We can snigger at the awful costumes, the garish interiors, the tawdry dance numbers, hokey emotions and long-lost Kader Khan, but some years ago, this is what our mainstream films used to look like. Now some of our films have acquired the spit and polish look of Hollywood, but think back to hits like Saajan, Hum Dil De Chuke Sanam and maybe Hum Aapke Hain Koun and this film fits right into that bracket. New York girl Varsha (Manisha Koirala) turns down the advances of rich play boy Shravan (Sanjay Dutt), slaps him in public and huffs that all women are not saleable commodities. Shravan plans an elaborate revenge, pretends to reform, proposes to her, seduces and ditches her.

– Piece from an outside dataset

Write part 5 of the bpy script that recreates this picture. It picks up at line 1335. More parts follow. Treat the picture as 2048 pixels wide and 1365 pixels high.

Varsha changes her name to Payal and goes to start life afresh in Budapest (shot lovingly by Ashok Mehta) —must be because Hum Dil De Chuke Sanam was shot there, or it could be any place; folks speak Hindi anyway! There she is chased by Karan (Ajay Devgan) an artist, who claims she is the women of his dreams—his kitschy paintings bear witness to it. On the insistence of her uncle (Kader Khan), she agrees to marry Karan—not once, it seems, pausing to ask for his surname!

The scene shifts to a huge palace in Rajasthan, and it is revealed that Shravan and Karan are brothers – so close that they sleep in the same bed, bathe in the same tub, drink booze from the same bottle and lust after the same mujrewali. "Their tastes are so similar," says the fond mother. The two go "meri wali is better" (by this time Shravan is really in love with Varsha) and audience is supposed to feel a twinge-- the "meri wali" is the same, what's going to happen now?

Time was when Bollywood audiences cared for such spurious suspense, even though they knew exactly how the story would end. Now we just look at our watches, alarmed that the film has gone on for three hours, and hadn't it better end? At least the two male stars are still big, though Manisha Koirala has faded out--if released ten years ago, Mebhooba might even have been a hit. Now it's the equivalent of a museum piece.